## begin AVAILABLE DATA

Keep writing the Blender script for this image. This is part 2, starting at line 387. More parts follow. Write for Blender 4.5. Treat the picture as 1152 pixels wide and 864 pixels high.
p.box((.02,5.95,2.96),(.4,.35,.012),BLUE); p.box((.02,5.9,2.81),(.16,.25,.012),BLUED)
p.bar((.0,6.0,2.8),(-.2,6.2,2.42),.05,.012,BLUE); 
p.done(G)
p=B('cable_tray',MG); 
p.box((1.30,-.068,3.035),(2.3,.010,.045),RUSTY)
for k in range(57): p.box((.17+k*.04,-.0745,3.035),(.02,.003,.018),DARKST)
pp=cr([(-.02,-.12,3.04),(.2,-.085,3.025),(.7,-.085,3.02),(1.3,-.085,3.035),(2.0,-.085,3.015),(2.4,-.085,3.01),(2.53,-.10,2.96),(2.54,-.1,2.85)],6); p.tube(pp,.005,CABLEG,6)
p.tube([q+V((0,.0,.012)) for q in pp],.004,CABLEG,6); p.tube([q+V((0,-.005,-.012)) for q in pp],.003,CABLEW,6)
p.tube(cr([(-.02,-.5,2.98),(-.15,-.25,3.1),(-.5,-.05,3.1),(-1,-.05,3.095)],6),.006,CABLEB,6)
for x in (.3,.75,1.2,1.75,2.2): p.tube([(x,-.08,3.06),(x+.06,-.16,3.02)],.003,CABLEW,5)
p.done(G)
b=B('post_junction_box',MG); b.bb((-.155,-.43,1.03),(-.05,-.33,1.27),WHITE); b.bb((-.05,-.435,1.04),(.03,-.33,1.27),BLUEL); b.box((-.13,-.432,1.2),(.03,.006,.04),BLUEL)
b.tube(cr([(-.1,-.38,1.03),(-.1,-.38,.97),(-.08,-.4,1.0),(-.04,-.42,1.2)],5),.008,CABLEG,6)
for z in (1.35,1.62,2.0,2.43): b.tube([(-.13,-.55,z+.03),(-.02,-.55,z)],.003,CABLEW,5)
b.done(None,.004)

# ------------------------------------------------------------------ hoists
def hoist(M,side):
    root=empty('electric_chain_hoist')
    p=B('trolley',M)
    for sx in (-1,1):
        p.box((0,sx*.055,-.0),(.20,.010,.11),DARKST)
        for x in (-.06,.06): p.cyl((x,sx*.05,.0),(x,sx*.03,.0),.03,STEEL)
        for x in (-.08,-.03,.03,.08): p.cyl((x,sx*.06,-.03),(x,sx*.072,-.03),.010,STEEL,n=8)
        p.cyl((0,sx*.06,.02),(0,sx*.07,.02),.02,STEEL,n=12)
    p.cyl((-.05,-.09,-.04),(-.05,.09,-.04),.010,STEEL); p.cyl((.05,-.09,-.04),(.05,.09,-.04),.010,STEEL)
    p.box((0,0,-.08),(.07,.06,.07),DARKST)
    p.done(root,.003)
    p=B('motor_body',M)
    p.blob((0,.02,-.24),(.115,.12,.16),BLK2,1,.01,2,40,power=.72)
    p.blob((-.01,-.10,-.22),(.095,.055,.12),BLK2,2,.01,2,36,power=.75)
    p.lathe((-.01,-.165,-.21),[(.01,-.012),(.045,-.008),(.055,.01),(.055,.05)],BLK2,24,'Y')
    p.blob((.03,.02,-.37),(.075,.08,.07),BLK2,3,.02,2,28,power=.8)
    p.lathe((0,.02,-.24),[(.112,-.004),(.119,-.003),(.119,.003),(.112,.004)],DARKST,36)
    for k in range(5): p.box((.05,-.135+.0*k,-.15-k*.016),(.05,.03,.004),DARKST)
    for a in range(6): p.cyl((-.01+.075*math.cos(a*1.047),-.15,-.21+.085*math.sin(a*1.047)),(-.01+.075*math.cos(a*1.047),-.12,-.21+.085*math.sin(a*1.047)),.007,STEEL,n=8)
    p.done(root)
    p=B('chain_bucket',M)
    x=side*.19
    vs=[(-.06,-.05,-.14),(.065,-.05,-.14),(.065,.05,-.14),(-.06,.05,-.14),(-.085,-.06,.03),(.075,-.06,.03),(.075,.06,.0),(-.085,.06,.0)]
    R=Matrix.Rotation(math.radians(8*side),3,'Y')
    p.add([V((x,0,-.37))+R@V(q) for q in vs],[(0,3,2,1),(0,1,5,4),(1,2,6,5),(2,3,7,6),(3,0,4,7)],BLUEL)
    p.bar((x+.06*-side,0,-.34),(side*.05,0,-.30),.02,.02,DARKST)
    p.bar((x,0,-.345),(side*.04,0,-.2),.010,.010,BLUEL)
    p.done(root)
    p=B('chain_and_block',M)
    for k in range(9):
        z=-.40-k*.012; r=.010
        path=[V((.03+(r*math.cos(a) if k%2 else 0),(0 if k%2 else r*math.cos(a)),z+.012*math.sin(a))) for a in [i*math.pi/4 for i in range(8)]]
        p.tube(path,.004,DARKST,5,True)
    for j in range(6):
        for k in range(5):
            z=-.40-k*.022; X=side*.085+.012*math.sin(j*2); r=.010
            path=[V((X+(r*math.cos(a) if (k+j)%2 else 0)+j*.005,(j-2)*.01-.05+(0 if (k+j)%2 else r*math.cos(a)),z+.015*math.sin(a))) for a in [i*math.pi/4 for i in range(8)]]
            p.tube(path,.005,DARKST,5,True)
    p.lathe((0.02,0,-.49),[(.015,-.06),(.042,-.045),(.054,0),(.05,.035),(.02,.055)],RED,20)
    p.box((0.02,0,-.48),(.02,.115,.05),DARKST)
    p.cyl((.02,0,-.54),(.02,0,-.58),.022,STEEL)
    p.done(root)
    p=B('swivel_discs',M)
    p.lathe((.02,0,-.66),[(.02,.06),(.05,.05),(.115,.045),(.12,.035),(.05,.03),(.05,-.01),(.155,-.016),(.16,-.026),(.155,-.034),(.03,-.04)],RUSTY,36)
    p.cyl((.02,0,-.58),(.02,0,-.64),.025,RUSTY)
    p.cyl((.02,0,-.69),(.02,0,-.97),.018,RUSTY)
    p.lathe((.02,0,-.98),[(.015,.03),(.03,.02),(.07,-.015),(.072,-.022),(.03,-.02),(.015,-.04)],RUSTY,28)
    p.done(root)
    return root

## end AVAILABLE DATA

**EXERCISE AIM**
Go through the material above line by line and copy it exactly.

**ANSWER TO THIS EXERCISE**
Keep writing the Blender script for this image. This is part 2, starting at line 387. More parts follow. Write for Blender 4.5. Treat the picture as 1152 pixels wide and 864 pixels high.
p.box((.02,5.95,2.96),(.4,.35,.012),BLUE); p.box((.02,5.9,2.81),(.16,.25,.012),BLUED)
p.bar((.0,6.0,2.8),(-.2,6.2,2.42),.05,.012,BLUE); 
p.done(G)
p=B('cable_tray',MG); 
p.box((1.30,-.068,3.035),(2.3,.010,.045),RUSTY)
for k in range(57): p.box((.17+k*.04,-.0745,3.035),(.02,.003,.018),DARKST)
pp=cr([(-.02,-.12,3.04),(.2,-.085,3.025),(.7,-.085,3.02),(1.3,-.085,3.035),(2.0,-.085,3.015),(2.4,-.085,3.01),(2.53,-.10,2.96),(2.54,-.1,2.85)],6); p.tube(pp,.005,CABLEG,6)
p.tube([q+V((0,.0,.012)) for q in pp],.004,CABLEG,6); p.tube([q+V((0,-.005,-.012)) for q in pp],.003,CABLEW,6)
p.tube(cr([(-.02,-.5,2.98),(-.15,-.25,3.1),(-.5,-.05,3.1),(-1,-.05,3.095)],6),.006,CABLEB,6)
for x in (.3,.75,1.2,1.75,2.2): p.tube([(x,-.08,3.06),(x+.06,-.16,3.02)],.003,CABLEW,5)
p.done(G)
b=B('post_junction_box',MG); b.bb((-.155,-.43,1.03),(-.05,-.33,1.27),WHITE); b.bb((-.05,-.435,1.04),(.03,-.33,1.27),BLUEL); b.box((-.13,-.432,1.2),(.03,.006,.04),BLUEL)
b.tube(cr([(-.1,-.38,1.03),(-.1,-.38,.97),(-.08,-.4,1.0),(-.04,-.42,1.2)],5),.008,CABLEG,6)
for z in (1.35,1.62,2.0,2.43): b.tube([(-.13,-.55,z+.03),(-.02,-.55,z)],.003,CABLEW,5)
b.done(None,.004)

# ------------------------------------------------------------------ hoists
def hoist(M,side):
    root=empty('electric_chain_hoist')
    p=B('trolley',M)
    for sx in (-1,1):
        p.box((0,sx*.055,-.0),(.20,.010,.11),DARKST)
        for x in (-.06,.06): p.cyl((x,sx*.05,.0),(x,sx*.03,.0),.03,STEEL)
        for x in (-.08,-.03,.03,.08): p.cyl((x,sx*.06,-.03),(x,sx*.072,-.03),.010,STEEL,n=8)
        p.cyl((0,sx*.06,.02),(0,sx*.07,.02),.02,STEEL,n=12)
    p.cyl((-.05,-.09,-.04),(-.05,.09,-.04),.010,STEEL); p.cyl((.05,-.09,-.04),(.05,.09,-.04),.010,STEEL)
    p.box((0,0,-.08),(.07,.06,.07),DARKST)
    p.done(root,.003)
    p=B('motor_body',M)
    p.blob((0,.02,-.24),(.115,.12,.16),BLK2,1,.01,2,40,power=.72)
    p.blob((-.01,-.10,-.22),(.095,.055,.12),BLK2,2,.01,2,36,power=.75)
    p.lathe((-.01,-.165,-.21),[(.01,-.012),(.045,-.008),(.055,.01),(.055,.05)],BLK2,24,'Y')
    p.blob((.03,.02,-.37),(.075,.08,.07),BLK2,3,.02,2,28,power=.8)
    p.lathe((0,.02,-.24),[(.112,-.004),(.119,-.003),(.119,.003),(.112,.004)],DARKST,36)
    for k in range(5): p.box((.05,-.135+.0*k,-.15-k*.016),(.05,.03,.004),DARKST)
    for a in range(6): p.cyl((-.01+.075*math.cos(a*1.047),-.15,-.21+.085*math.sin(a*1.047)),(-.01+.075*math.cos(a*1.047),-.12,-.21+.085*math.sin(a*1.047)),.007,STEEL,n=8)
    p.done(root)
    p=B('chain_bucket',M)
    x=side*.19
    vs=[(-.06,-.05,-.14),(.065,-.05,-.14),(.065,.05,-.14),(-.06,.05,-.14),(-.085,-.06,.03),(.075,-.06,.03),(.075,.06,.0),(-.085,.06,.0)]
    R=Matrix.Rotation(math.radians(8*side),3,'Y')
    p.add([V((x,0,-.37))+R@V(q) for q in vs],[(0,3,2,1),(0,1,5,4),(1,2,6,5),(2,3,7,6),(3,0,4,7)],BLUEL)
    p.bar((x+.06*-side,0,-.34),(side*.05,0,-.30),.02,.02,DARKST)
    p.bar((x,0,-.345),(side*.04,0,-.2),.010,.010,BLUEL)
    p.done(root)
    p=B('chain_and_block',M)
    for k in range(9):
        z=-.40-k*.012; r=.010
        path=[V((.03+(r*math.cos(a) if k%2 else 0),(0 if k%2 else r*math.cos(a)),z+.012*math.sin(a))) for a in [i*math.pi/4 for i in range(8)]]
        p.tube(path,.004,DARKST,5,True)
    for j in range(6):
        for k in range(5):
            z=-.40-k*.022; X=side*.085+.012*math.sin(j*2); r=.010
            path=[V((X+(r*math.cos(a) if (k+j)%2 else 0)+j*.005,(j-2)*.01-.05+(0 if (k+j)%2 else r*math.cos(a)),z+.015*math.sin(a))) for a in [i*math.pi/4 for i in range(8)]]
            p.tube(path,.005,DARKST,5,True)
    p.lathe((0.02,0,-.49),[(.015,-.06),(.042,-.045),(.054,0),(.05,.035),(.02,.055)],RED,20)
    p.box((0.02,0,-.48),(.02,.115,.05),DARKST)
    p.cyl((.02,0,-.54),(.02,0,-.58),.022,STEEL)
    p.done(root)
    p=B('swivel_discs',M)
    p.lathe((.02,0,-.66),[(.02,.06),(.05,.05),(.115,.045),(.12,.035),(.05,.03),(.05,-.01),(.155,-.016),(.16,-.026),(.155,-.034),(.03,-.04)],RUSTY,36)
    p.cyl((.02,0,-.58),(.02,0,-.64),.025,RUSTY)
    p.cyl((.02,0,-.69),(.02,0,-.97),.018,RUSTY)
    p.lathe((.02,0,-.98),[(.015,.03),(.03,.02),(.07,-.015),(.072,-.022),(.03,-.02),(.015,-.04)],RUSTY,28)
    p.done(root)
    return root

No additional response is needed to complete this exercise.